Currently (some people) think they have the luxury of voting for other parties. Some of these parties will take their votes to the left. Lapid definitely will go to the left, (with the votes of) some people who would like me to be prime minister. Kahlon and Liberman could definitely go left. They don’t deny it. So they could be taking those votes away. And (there are) voters for Bennett and Shas who might think they have a choice to vote for those parties and still get me as prime minister. But in fact they won’t. The only way they’ll get me as prime minister is if the Likud gets sufficient votes. That’s something that’s not been understood. They think that they have two votes, two ballots. But they don’t. They have one. And those that want me as prime minister have to vote for my party, the Likud.

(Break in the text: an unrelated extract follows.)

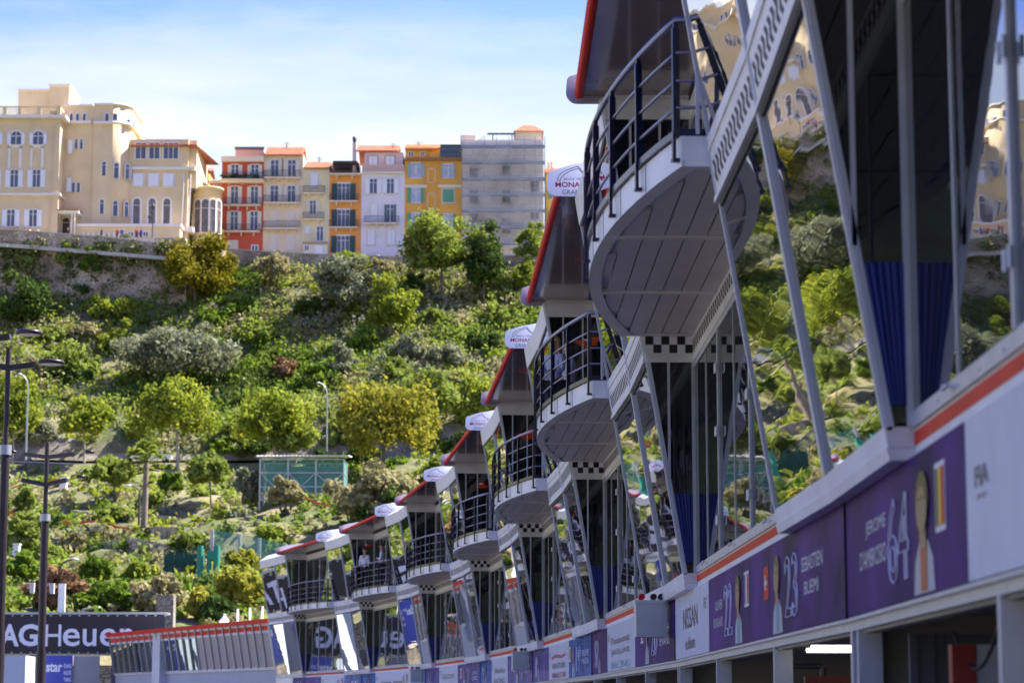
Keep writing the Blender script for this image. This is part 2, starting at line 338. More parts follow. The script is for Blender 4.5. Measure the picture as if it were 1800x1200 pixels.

Do you fear for the well-being of Israel if you are not re-elected?
I think that the policies that I’m leading are essential for the future of the country. That’s why I’m doing it. Otherwise, why would I sustain the enormity of these personal attacks and slurs if I didn’t have a sense of mission? Of course I do, And I think that the direction Tzipi and Boujie would lead this country — with the full support of the Arab party that’s coming out in droves — I think it’s very dangerous for the country.
In our lifetime, to see Western European Jews coming to look at Israel as a destination of necessity is a very dire reality. You’ve said Jews of Europe should come to Israel, but isn’t that letting European governments off the hook?
No, (governments must) take care of the safety of their Jewish citizens like all other citizens. But equally, I think that in Israel at least Jews can stand proudly as belonging to a state of their own. Not without danger. Not without challenges. But one in which they can say proudly in the street, I am a Jew, and not have to look over their shoulder.